Subrogation

Grand Prairie attorneys and those in Fort Worth, Dallas, Hurst, Euless, Bedford, Garland, and other areas in the metroplex area have to keep up with legal issues related to subrogation. Many insurance situations involve subrogation, especially cases involving injury claims.
There are three types of subrogation, (1) equitable, (2) contractual, and (3) statutory.
(1) Equitable subrogation arises by operation of law. While insurance contracts typically give an insurer a right to subrogation, upon payment of a loss, an insurer is equitably subrogated to any right the insured may have against a third party causing the loss, whether or not the policy provides expressly for subrogation.
The doctrine of equitable subrogation is applied liberally and is broad enough to include every instance in which one person, not acting voluntarily, has paid a debt for which another was primarily liable and which in equity and good conscience should have been discharged by the latter.
Equitable subrogation is granted to the insurer because otherwise the insured would receive a double recovery, upon payment by the tortfeasor, which the law does not sanction. This is told us by the Texas Supreme Court in court decisions. There are exceptions to the equitable subrogation rights of most insured’s. An experienced Insurance Law Attorney will know these exceptions.
(2) Contractual subrogation — called “conventional” subrogation — arises by contract between the parties. Some insurance policies expressly provide a subrogation right to the insurer and the policy language addresses its scope and limits.

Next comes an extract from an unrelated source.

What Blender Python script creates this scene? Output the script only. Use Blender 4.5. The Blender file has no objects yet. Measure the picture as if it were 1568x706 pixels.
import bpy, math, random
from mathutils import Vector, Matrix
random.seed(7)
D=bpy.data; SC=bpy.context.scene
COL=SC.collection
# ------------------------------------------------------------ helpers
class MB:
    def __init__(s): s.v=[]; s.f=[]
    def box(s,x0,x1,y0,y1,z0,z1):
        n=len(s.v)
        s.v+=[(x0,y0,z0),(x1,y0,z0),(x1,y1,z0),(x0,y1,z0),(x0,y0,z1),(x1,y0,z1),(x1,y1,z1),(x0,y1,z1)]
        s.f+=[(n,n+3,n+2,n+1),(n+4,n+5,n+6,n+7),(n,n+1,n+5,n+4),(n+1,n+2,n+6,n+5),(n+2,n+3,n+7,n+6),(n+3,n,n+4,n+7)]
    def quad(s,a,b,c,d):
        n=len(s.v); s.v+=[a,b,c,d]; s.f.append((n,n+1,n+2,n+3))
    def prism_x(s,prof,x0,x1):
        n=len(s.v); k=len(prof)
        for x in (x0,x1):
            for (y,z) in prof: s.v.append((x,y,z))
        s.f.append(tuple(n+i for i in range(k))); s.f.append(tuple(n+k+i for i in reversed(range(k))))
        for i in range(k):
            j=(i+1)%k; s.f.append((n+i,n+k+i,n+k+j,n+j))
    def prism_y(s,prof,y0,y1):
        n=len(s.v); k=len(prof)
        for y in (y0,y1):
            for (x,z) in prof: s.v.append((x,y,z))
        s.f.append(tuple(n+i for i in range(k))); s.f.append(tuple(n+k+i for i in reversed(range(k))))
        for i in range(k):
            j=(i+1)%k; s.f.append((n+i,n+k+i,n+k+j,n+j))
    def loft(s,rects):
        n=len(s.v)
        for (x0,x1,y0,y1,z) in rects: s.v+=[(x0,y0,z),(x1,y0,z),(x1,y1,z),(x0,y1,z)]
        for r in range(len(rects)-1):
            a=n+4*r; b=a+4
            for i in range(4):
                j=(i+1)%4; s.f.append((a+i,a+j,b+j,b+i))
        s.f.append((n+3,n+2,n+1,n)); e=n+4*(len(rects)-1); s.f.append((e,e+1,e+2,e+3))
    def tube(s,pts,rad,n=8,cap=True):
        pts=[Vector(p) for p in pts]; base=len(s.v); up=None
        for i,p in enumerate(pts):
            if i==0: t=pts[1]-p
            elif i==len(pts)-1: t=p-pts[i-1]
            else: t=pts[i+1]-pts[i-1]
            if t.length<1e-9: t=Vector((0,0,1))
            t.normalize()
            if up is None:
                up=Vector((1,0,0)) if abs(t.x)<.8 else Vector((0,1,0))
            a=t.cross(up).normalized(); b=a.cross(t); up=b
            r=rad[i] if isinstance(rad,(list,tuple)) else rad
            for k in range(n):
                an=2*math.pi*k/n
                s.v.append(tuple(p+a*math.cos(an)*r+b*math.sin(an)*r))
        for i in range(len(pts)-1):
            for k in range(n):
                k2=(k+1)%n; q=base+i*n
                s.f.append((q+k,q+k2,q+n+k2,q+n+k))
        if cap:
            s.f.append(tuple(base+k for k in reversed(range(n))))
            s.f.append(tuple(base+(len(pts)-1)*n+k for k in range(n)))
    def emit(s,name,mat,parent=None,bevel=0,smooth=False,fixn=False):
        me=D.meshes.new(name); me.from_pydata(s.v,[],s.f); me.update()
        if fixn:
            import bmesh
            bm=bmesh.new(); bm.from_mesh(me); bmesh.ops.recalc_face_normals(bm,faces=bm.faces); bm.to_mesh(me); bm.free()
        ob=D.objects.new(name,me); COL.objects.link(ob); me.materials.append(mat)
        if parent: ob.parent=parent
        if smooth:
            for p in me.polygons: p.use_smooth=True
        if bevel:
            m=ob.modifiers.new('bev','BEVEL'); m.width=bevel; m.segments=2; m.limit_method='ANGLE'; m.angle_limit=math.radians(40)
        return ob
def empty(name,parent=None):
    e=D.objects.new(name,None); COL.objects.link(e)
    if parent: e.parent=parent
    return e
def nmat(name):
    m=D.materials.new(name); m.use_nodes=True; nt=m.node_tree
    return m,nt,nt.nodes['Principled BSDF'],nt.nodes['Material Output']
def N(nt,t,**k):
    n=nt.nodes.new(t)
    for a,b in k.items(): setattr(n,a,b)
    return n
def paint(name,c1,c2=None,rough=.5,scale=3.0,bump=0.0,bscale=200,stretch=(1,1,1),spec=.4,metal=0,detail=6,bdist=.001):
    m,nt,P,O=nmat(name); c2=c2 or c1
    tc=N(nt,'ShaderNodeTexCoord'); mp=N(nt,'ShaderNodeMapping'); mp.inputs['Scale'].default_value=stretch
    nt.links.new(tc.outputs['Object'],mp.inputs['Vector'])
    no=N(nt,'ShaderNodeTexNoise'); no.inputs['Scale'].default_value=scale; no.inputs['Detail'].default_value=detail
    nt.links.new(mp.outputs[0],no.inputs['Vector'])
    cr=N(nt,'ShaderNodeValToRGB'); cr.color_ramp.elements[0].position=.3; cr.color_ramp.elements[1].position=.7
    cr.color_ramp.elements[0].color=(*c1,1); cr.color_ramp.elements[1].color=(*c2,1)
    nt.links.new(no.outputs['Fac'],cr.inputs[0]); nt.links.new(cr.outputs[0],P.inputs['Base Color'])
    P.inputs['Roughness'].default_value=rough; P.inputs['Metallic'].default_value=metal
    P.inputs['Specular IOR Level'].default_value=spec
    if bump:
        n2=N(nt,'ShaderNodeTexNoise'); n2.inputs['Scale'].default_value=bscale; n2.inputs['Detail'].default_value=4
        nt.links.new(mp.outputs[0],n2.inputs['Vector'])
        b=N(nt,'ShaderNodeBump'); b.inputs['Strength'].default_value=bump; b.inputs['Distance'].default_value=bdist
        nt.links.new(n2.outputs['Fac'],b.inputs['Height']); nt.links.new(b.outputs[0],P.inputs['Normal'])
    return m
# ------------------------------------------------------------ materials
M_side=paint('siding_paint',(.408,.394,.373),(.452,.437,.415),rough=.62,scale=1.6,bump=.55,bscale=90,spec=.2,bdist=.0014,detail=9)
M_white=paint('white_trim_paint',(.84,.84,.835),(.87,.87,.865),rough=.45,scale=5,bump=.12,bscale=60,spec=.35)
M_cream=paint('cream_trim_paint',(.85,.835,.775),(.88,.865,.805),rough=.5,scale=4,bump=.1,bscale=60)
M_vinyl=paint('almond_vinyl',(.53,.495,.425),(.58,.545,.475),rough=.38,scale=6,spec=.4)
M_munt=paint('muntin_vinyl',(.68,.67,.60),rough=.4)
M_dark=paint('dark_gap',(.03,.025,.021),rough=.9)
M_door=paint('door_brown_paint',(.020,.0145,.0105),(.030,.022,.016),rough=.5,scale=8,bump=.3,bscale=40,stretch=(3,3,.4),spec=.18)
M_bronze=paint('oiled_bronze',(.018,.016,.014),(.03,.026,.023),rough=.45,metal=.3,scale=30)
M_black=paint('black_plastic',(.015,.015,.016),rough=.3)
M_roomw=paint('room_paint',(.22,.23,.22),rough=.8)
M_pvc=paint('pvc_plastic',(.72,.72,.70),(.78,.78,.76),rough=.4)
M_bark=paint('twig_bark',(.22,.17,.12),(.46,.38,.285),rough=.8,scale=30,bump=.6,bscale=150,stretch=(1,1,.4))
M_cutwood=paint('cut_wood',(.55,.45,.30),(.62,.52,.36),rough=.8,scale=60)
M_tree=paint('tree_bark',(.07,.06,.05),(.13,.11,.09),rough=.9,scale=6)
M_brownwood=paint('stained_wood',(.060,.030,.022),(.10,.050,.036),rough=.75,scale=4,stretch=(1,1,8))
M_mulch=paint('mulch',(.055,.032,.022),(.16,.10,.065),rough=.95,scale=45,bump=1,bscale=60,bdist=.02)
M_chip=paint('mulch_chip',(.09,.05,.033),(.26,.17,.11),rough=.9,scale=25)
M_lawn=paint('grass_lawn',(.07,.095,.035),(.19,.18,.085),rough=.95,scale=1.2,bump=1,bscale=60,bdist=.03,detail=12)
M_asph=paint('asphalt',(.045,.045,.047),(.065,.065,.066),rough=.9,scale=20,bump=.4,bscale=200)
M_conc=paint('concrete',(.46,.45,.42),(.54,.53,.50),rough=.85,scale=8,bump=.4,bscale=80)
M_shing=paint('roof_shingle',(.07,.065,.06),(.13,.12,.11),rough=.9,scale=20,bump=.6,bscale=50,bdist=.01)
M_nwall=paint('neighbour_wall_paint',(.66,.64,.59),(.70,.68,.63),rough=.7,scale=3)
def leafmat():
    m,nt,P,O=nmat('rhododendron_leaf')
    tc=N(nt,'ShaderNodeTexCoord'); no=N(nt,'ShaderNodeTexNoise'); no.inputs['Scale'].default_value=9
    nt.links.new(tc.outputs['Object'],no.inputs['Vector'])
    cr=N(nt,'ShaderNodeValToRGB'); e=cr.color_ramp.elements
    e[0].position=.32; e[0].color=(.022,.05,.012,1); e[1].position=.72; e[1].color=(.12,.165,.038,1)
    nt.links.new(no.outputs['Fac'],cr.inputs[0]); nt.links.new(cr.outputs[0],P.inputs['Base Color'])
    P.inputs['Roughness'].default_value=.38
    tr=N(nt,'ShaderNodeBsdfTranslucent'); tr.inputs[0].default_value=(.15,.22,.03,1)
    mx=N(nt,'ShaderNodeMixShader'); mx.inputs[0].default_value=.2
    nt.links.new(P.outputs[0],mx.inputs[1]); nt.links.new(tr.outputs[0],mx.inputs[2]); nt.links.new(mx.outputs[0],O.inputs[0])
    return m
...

Here is an example In one case an owner title insurance policy provided:
The Company shall be subrogated to and entitled to all rights and remedies that the insured claimant would have had against any person or property in respect to the claim had this policy not been issued. If requested by the Company, the insured claimant shall transfer to the Company all rights and remedies against any person or property necessary in order to perfect this right of subrogation. The insured claimant shall permit the Company to sue, compromise or settle in the name of the insured claimant and to use the name of the insured claimant in any transaction or litigation involving these rights or remedies.
An experienced Insurance Law Attorney is also able to know the exceptions to having to pay these subrogation rights and use these exceptions for the purpose of maximizing benefits to the client.
(3) Statutory subrogation is a right created by statute and is governed by the terms of the statute under which it is claimed as a matter of statutory construction. This subrogation basis is used frequently by insurers because of the contractual and equitable subrogation rights already possessed by them.
An example of statutory subrogation is found in the laws dealing with workers compensation. When a worker is injured on the job and the injury is the result of a third party and the workers compensation carrier pays benefits to the injured worker, the workers compensation carrier is subrogated to the workers right of recovery. However, that same law allows for the workers compensation carrier to have the subrogation recovery amount reduced when the worker has an attorney helping with the recovery.